The rest of the pilot of "Accidentally on Purpose" is predictable. James tells Billie he's ready to take their relationship to the next level (he says they can live together, which in his mind means spending some nights at his place, some nights at hers), and before Billie can say anything, Zack shows up and James finds out Billie is pregnant by him. The two nearly come to blows, age jokes are tossed around, and you can't decide if you're more amused or bored by something you've seen a million times before. The truth lies somewhere in the middle.

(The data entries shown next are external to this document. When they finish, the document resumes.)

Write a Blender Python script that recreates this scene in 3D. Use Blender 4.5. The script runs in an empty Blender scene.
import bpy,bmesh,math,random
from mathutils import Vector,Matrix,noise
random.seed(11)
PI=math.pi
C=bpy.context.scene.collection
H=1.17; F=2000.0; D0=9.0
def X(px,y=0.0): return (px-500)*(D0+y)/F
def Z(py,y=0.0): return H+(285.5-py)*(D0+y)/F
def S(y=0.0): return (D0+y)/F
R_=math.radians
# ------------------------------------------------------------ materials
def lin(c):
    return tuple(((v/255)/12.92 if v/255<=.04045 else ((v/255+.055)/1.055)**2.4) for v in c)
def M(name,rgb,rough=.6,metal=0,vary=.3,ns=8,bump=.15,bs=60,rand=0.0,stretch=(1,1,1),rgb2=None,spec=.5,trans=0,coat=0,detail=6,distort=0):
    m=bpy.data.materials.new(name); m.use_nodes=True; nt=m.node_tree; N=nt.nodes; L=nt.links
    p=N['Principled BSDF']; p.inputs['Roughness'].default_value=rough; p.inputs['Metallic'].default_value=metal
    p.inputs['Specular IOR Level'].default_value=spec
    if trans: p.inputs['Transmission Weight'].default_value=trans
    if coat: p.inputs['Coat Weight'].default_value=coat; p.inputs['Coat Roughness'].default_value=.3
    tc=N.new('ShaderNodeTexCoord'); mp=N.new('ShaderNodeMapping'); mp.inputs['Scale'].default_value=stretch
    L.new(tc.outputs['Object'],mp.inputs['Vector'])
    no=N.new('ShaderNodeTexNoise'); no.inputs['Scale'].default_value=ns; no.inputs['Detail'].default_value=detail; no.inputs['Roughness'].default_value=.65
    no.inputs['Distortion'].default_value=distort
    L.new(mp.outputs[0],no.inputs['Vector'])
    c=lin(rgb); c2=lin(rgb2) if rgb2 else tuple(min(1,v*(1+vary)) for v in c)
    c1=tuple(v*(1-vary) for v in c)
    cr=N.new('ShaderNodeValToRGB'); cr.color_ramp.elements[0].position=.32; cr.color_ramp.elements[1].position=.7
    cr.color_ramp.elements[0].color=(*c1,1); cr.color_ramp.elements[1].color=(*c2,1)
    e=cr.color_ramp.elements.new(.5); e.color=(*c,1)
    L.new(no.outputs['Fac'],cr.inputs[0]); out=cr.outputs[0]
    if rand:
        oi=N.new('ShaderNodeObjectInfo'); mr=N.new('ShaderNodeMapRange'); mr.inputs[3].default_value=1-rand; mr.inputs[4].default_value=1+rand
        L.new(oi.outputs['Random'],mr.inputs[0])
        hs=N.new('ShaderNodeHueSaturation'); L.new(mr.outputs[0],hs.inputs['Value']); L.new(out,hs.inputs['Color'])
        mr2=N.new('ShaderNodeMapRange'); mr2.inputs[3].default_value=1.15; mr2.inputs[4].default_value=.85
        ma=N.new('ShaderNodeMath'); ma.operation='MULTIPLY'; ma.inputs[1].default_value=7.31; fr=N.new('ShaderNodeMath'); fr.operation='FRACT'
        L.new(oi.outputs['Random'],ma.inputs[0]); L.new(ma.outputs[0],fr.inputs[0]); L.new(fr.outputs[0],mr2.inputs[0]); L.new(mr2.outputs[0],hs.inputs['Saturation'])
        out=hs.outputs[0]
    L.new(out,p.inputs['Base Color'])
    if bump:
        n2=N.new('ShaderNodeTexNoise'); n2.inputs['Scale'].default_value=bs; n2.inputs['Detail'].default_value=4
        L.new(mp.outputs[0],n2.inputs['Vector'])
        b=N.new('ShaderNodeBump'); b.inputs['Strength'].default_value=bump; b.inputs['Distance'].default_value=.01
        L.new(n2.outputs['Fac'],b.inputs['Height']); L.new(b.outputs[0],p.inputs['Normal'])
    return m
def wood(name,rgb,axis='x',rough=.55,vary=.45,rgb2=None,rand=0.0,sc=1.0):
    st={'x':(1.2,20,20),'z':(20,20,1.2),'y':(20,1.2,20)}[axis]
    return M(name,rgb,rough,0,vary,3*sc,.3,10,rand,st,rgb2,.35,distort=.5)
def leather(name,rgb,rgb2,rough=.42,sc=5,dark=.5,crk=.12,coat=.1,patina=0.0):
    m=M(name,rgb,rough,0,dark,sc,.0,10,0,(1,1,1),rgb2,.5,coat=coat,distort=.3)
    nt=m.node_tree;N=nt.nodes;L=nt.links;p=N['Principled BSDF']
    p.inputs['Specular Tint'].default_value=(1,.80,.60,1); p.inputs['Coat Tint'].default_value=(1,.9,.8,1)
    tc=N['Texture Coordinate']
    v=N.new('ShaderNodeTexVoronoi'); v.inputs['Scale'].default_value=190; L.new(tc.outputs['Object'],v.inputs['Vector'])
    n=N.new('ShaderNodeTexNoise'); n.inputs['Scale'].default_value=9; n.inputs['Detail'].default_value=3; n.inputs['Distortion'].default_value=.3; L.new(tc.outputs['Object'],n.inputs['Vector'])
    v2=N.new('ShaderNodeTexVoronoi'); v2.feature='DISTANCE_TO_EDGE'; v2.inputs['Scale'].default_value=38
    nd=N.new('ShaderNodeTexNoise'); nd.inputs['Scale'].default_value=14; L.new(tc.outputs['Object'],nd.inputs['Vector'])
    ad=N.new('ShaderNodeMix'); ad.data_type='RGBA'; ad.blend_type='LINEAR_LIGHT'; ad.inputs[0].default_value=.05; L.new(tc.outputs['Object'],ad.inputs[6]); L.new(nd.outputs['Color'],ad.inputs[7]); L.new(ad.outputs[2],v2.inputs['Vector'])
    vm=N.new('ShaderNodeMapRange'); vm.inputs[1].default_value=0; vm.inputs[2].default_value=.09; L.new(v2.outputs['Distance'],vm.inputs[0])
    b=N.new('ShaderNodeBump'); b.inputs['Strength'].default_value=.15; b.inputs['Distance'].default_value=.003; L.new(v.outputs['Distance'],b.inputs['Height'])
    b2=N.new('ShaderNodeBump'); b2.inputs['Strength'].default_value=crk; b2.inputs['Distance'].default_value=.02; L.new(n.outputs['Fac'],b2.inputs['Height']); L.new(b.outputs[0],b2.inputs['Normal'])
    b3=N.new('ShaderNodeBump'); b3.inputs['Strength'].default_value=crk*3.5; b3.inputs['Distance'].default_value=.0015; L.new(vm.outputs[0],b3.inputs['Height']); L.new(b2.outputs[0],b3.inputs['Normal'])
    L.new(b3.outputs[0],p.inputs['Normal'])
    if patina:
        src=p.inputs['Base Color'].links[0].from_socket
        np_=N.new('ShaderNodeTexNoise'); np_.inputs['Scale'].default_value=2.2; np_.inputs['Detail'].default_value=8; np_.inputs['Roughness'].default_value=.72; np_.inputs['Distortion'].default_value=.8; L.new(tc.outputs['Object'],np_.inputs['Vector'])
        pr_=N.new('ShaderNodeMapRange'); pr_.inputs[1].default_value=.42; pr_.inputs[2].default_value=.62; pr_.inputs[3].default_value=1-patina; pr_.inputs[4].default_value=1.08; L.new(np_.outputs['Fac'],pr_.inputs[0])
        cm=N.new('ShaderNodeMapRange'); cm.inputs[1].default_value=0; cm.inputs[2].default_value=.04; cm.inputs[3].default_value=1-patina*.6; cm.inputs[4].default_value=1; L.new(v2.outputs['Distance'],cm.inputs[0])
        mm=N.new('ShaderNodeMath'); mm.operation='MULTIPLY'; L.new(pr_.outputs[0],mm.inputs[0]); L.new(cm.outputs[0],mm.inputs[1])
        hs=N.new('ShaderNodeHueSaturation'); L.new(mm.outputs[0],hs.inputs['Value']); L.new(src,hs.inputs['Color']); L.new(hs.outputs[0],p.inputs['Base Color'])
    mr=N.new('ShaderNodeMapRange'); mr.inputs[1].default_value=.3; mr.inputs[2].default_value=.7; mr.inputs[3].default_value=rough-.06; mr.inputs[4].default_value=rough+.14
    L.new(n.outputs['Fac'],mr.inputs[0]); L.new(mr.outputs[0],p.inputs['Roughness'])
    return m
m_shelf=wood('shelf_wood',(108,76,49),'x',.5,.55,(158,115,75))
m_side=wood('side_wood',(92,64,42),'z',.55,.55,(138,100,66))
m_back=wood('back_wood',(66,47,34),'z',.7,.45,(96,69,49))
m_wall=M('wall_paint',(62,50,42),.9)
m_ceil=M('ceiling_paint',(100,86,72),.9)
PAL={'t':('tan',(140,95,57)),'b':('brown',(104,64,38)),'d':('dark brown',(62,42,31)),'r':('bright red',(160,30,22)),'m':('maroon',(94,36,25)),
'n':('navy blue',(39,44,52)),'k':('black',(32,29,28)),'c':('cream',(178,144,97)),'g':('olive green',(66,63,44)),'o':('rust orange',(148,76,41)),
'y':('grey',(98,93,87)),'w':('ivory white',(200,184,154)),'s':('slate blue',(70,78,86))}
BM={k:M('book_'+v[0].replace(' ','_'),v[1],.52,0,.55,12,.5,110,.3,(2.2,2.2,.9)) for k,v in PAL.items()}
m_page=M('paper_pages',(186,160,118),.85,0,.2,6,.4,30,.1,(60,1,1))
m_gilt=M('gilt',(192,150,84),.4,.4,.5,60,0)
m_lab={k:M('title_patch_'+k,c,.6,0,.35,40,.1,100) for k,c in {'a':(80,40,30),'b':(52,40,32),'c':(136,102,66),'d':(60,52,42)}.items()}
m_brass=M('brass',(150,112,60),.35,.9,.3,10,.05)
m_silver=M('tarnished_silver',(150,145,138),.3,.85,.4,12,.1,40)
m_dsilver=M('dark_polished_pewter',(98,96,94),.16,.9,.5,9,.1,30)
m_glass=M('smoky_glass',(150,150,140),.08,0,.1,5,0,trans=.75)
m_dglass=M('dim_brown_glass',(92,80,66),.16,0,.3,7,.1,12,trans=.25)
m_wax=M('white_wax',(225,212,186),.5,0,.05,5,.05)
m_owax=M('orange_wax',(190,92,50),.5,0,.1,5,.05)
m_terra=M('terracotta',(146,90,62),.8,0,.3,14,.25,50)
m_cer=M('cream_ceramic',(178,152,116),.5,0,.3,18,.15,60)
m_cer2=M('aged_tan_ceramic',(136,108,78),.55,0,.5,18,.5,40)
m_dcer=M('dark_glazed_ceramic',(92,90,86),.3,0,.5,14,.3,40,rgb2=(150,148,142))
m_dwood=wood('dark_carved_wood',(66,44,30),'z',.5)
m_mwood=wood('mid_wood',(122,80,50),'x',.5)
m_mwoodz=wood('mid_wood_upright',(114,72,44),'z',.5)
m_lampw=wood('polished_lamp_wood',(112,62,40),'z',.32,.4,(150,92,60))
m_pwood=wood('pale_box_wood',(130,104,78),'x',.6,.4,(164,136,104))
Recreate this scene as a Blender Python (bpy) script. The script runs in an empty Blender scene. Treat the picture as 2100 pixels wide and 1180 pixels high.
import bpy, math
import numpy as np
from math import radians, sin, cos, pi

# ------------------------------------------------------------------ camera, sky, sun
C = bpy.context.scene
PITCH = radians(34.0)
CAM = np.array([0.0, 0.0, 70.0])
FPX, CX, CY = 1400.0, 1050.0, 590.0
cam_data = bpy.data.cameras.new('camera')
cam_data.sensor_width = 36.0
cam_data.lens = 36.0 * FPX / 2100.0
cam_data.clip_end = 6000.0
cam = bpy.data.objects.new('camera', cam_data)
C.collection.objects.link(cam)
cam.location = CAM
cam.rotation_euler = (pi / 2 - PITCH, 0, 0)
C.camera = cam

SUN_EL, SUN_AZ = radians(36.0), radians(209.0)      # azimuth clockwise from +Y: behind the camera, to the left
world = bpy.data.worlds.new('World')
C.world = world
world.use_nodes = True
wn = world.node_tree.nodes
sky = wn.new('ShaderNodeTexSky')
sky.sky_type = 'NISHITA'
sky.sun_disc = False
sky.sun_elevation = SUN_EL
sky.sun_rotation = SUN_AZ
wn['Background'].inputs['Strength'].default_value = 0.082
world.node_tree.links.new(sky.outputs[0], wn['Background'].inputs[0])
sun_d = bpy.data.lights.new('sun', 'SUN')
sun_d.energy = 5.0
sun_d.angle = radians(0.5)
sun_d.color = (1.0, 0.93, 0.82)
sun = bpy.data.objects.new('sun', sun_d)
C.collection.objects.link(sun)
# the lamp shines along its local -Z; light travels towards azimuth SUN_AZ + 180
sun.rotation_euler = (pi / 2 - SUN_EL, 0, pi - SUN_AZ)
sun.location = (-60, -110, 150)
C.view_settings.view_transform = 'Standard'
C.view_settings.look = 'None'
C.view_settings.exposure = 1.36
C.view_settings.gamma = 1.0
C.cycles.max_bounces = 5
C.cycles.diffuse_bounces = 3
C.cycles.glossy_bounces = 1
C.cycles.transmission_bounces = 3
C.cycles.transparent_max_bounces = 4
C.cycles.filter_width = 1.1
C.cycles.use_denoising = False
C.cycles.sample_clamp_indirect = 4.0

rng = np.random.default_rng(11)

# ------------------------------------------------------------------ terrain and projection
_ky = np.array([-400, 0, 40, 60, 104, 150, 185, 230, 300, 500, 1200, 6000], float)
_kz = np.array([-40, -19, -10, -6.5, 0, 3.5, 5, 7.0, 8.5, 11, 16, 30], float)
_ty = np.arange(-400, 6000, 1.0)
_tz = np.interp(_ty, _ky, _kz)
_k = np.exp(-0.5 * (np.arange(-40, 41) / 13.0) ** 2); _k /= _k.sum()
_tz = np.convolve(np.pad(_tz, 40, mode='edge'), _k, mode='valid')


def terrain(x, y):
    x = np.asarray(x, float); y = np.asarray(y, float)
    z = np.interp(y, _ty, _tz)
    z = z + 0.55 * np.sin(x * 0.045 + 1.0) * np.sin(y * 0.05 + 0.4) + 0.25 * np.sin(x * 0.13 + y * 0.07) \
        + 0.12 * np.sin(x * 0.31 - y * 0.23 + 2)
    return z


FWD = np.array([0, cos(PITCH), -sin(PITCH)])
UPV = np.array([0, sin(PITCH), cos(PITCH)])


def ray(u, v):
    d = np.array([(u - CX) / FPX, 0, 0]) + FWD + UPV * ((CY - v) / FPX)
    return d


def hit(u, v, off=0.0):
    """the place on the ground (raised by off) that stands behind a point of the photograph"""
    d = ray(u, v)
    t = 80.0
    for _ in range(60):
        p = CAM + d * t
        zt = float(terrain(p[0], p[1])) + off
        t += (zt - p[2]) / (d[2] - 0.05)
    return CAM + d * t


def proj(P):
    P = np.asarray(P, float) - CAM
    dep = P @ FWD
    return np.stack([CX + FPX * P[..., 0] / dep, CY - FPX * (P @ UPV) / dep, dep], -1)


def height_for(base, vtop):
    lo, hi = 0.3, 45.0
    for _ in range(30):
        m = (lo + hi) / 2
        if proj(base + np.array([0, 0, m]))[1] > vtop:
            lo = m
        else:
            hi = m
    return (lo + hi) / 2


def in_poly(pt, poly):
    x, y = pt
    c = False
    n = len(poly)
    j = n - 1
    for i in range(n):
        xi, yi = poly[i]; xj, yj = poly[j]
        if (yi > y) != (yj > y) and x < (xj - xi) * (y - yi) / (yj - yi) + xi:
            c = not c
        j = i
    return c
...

"Accidentally on Purpose" has its comic moments. (Cute lines like, Billie: "What was I supposed to do? Let the father of my child live in a van so he can be hacked up by some crazy drifter?" Olivia: "He lives in a van. He is the crazy drifter.") Elfman is a talented comedian. I liked Parham's funny deadpan delivery. (Billie: "Holy crap, you didn't tell mom." Abby, with a panicked look: "Okay.").

I'm sure I'll continue to watch "Accidentally on Purpose." But it's not at the level of "Cougar Town." Billie (like the rest of the characters on the show) lives up to every cliche that Jules explodes. Not to overthink a silly sitcom (Who am I kidding? That's what I do), but it's almost like Billie is punished for having a sexually-driven relationship with a younger man by getting pregnant, and it's only through making the relationship about more than sex that the bond is validated. In contrast, at the end of "Cougar Town," Jules is about to have an encore with her fling, seemingly guilt- (and punishment-) free.

With sitcoms becoming a dying art, I am always happy to see new half-hour comedies on the air that are actually funny. "Accidentally on Purpose," largely based on the charms of its star, could very well provide some laughs on Mondays after "How I Met Your Mother." But "Cougar Town," thanks to the combination of Cox and Lawrence, and the funny and compelling world they've created, has a chance to be more than that, a worthy successor to Lawrence's "Scrubs," but maybe this time with a larger audience. I would be very happy to see that happen.